The UCL Practitioner
Thursday, July 07, 2005
 
Scope of injunctive relief under the post-Prop. 64 UCL?
Recently, the Court of Appeal issued an opinion that touches on that question in a very tangential way. Thompson v. 10,000 RV Sales, Inc., ___ Cal.App.4th ___ (Jun. 28, 2005) is a relatively technical decision involving "negative equity" in a retail installment contract. "Negative equity" (a subject dear to my heart after my days at Severson) exists when the trade-in vehicle is worth less than the amount still owed on it. The presence of negative equity complicates the financing arrangement for the new vehicle, and TILA and Regulation Z extensively regulate the handling of negative-equity trade-ins. In any event, the Fourth Appellate District, Division One, agreed with the trial court that the defendant had handled the negative-equity trade-in improperly, in violation of a variety of statutes including all three prongs of the UCL and the Consumers Legal Remedies Act ("CLRA") (Civ. Code §§1750 et seq.). It affirmed the issuance of a permanent injunction requiring the defendant to "stop including trade-in over-allowances in the cash price of the vehicles it sells." Slip op. at 11.
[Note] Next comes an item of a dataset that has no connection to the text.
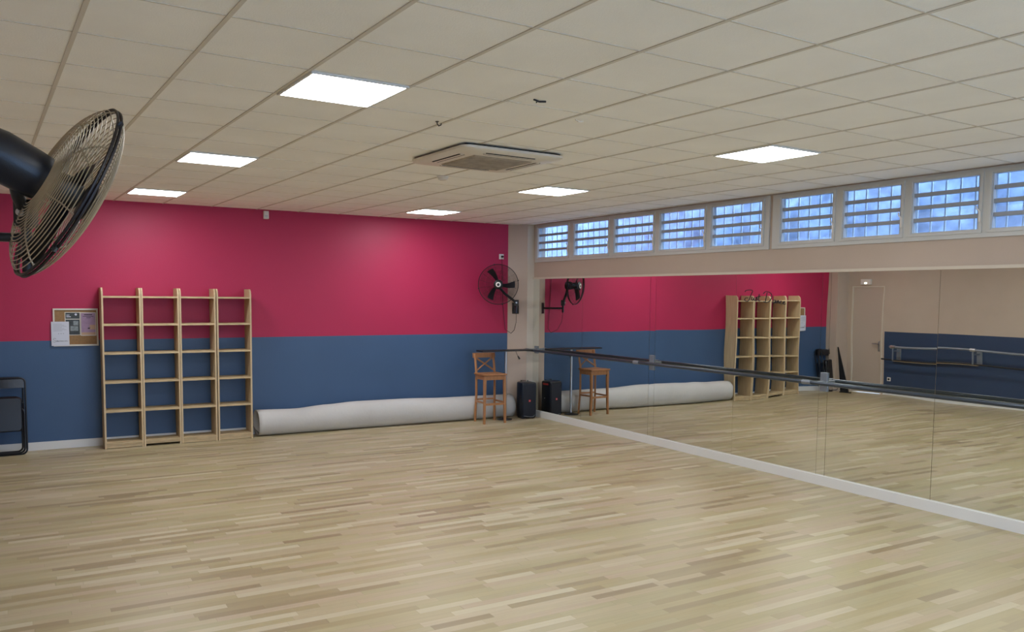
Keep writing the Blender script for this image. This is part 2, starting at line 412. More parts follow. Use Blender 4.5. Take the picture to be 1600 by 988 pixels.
# ------------------------------------------------------------------ mirrors
joints = [11.498, 10.116, 8.569, 8.453, 7.033, 5.815, 5.706, 4.524, 3.1, 1.6, 0.1]
yawt = [0.0006, 0.0, 0.001, 0.0010, 0.0024, 0, 0.0012, -0.0020, 0, 0]
labs = ['mirror panel closest to the crimson wall, reflecting the far fan and stool',
        'mirror panel second from the corner, reflecting the middle of the rolled mat',
        'narrow mirror strip behind the farther barre bracket',
        'mirror panel reflecting the left end of the rolled mat',
        'mirror panel with the black script lettering, reflecting the shelf units',
        'narrow mirror strip behind the nearer barre bracket',
        'mirror panel reflecting the beige door with its handle',
        'rightmost mirror panel in the photo, reflecting the wall barre brackets',
        'mirror panel beyond the right photo edge, beside the nearest seen one',
        'mirror panel farthest right of the camera, outside the photo']
for k in range(len(joints)-1):
    y1, y0 = joints[k]-0.0018, joints[k+1]+0.0018
    yc = (y0+y1)/2
    o = MB().box(-0.0, 0.006, y0-yc, y1-yc, 0.100, 2.243).build('wall_mirror', MT['mirror'], at=(M+0.001, yc, 0))
    o.rotation_euler = (0, 0, yawt[k])
    tag(o, labs[k], 'mirror', 'wall mirror panels')

# script lettering on the mirror, drawn as brush strokes
def strokes(polys, r, place, name, m, parent=None):
    s = MB()
    for pl in polys:
        pts = []
        for i in range(len(pl)-1):      # catmull-rom
            p0, p1, p2, p3 = pl[max(i-1, 0)], pl[i], pl[i+1], pl[min(i+2, len(pl)-1)]
            for t in range(5):
                t /= 5
                pts.append(tuple(0.5*((2*p1[k])+(-p0[k]+p2[k])*t+(2*p0[k]-5*p1[k]+4*p2[k]-p3[k])*t*t+(-p0[k]+3*p1[k]-3*p2[k]+p3[k])*t**3) for k in (0, 1)))
        pts.append(pl[-1])
        s.tube([place(*p) for p in pts], r, 5)
    return s.build(name, m, parent)
J = [[(0.2, 0.95), (0.5, 1.02), (0.75, 0.95), (0.62, 0.6), (0.48, 0.15), (0.30, -0.10), (0.05, -0.02), (0.10, 0.18), (0.35, 0.22)], [(0.05, 0.78), (0.1, 0.9), (0.25, 0.95)],
     [(0.72, 0.38), (0.68, 0.14), (0.78, 0.05), (0.92, 0.32)], [(0.92, 0.36), (0.90, 0.12), (0.98, 0.05)],
     [(1.00, 0.08), (1.12, 0.42), (1.18, 0.18), (1.10, 0.04), (1.02, 0.08)],
     [(1.36, 0.72), (1.30, 0.20), (1.36, 0.05), (1.46, 0.12)], [(1.22, 0.46), (1.46, 0.50)],
     [(2.05, 0.95), (1.98, 0.5), (1.90, 0.02)], [(1.72, 0.80), (1.95, 1.02), (2.35, 0.92), (2.48, 0.55), (2.25, 0.14), (1.92, 0.0), (1.75, 0.08)],
     [(2.78, 0.30), (2.60, 0.26), (2.58, 0.06), (2.74, 0.08), (2.80, 0.30), (2.82, 0.04)],
     [(2.94, 0.30), (2.93, 0.03)], [(2.94, 0.2), (3.06, 0.30), (3.10, 0.04)],
     [(3.36, 0.25), (3.24, 0.28), (3.20, 0.08), (3.36, 0.05)],
     [(3.44, 0.14), (3.60, 0.22), (3.52, 0.29), (3.44, 0.12), (3.54, 0.02), (3.66, 0.08)]]
dec = strokes(J, 0.0042, lambda u_, v_: (M-0.0015, 6.90-u_*0.165, 1.945+v_*0.12-u_*0.013), 'wall_lettering', MT['ink'])
tag(dec, 'thin black script lettering reading Just Dance on the mirror', 'lettering')

# ------------------------------------------------------------------ barres
def barre(name, label):
    BX, BZ = M-0.17, 1.095
    root = empty(name, (M, 7.0, BZ)); tag(root, label, 'barre')
    L0 = Vector(root.location)
    MB().cyl((BX, 11.42, BZ), (BX, 1.0, BZ), 0.021, 16).build('rail', MT['barre'], root, smooth=True, offset=L0)
    for yb in (8.50, 5.745, 2.9):
        br = MB().box(M-0.016, M-0.001, yb-0.045, yb+0.045, BZ-0.10, BZ+0.10, bevel=0.004).build('bracket', MT['greymetal'], root, offset=L0)
        MB().box(BX, M-0.016, yb-0.016, yb+0.016, BZ-0.014, BZ+0.014, bevel=0.003).build('bracket_arm', MT['greymetal'], br, offset=(0, 0, 0)).location = (0, 0, 0)
    for yb in (8.62, 5.83, 3.0): MB().cyl((BX, yb-0.055, BZ), (BX, yb+0.055, BZ), 0.026, 16).build('joint_sleeve', MT['greymetal'], root, smooth=True, offset=L0)
    MB().cyl((BX, 11.36, BZ), (BX, 11.43, BZ), 0.026, 14).build('end_cap', MT['greymetal'], root, smooth=True, offset=L0)
    MB().box(BX+0.0, M-0.001, 11.36, 11.40, BZ-0.02, BZ+0.02, bevel=0.003).box(M-0.014, M-0.001, 11.33, 11.43, BZ-0.06, BZ+0.06, bevel=0.003).build('end_bracket', MT['greymetal'], root, offset=L0)
    for ch in root.children:
        for g_ in ch.children:
            g_.data.transform(Matrix.Translation(-L0))
barre('mirror_barre', 'long dark grey ballet barre running in front of the mirrors')

def wall_barre():
    root = empty('wall_barre', (XL, 8.0, 1.04)); tag(root, 'grey ballet barre on left wall, seen in the mirror', 'barre'); L0 = Vector(root.location)
    bx = XL+0.22
    MB().cyl((bx, 10.25, 1.05), (bx, 4.0, 1.05), 0.020, 14).build('rail', MT['greymetal'], root, smooth=True, offset=L0)
    MB().cyl((bx-0.02, 10.45, 0.80), (bx-0.02, 4.0, 0.80), 0.016, 14).build('lower_rail', MT['black'], root, smooth=True, offset=L0)
    MB().box(XL+0.005, XL+0.05, 8.67, 10.30, 0.765, 0.79, bevel=0.003).build('wooden_batten', MT['pine'], root, offset=L0)
    for yb in (10.17, 8.65, 6.6, 4.8):
        MB().box(XL, XL+0.02, yb-0.05, yb+0.05, 0.78, 1.02, bevel=0.003).box(XL+0.02, bx, yb-0.012, yb+0.012, 0.96, 0.99).box(bx-0.012, bx+0.012, yb-0.012, yb+0.012, 0.80, 1.05).build('bracket', MT['greymetal'], root, offset=L0)
        MB().cyl((bx, yb-0.05, 1.05), (bx, yb+0.05, 1.05), 0.03, 12).build('joint_sleeve', MT['steel'], root, smooth=True, offset=L0)
wall_barre()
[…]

In the last section of the opinion, the Court had this to say about the UCL after Prop. 64:
In its amicus curiae brief, California Motor Car Dealers Association suggests the injunction is improper under the UCL following the recent passage of Proposition 64 because Thompson did not comply with class action procedures. However, we need not decide whether Proposition 64 applies here because the court's injunction was proper under the CLRA.
Id. at 37. What's odd about this is the opinion doesn't indicate anywhere that the CLRA claim had been certified for class treatment. So the Court of Appeal seems to be recognizing that the CLRA does not require formal class certification as a prerequisite to broad injunctive relief. And if the CLRA does not, why should Code of Civil Procedure section 382, under which UCL claims would be certified? The short answer is, it doesn't. This case also illustrates the power of the CLRA as an alternative to the post-Prop. 64 UCL.

Finally, it's interesting that the trial court ordered "restitution" in favor of the other customers whose negative-equity trade-ins had been improperly handled, presumably under the UCL and presumably without class certification. Id. at 12, fn.11. That part of the order was, apparently, not appealed.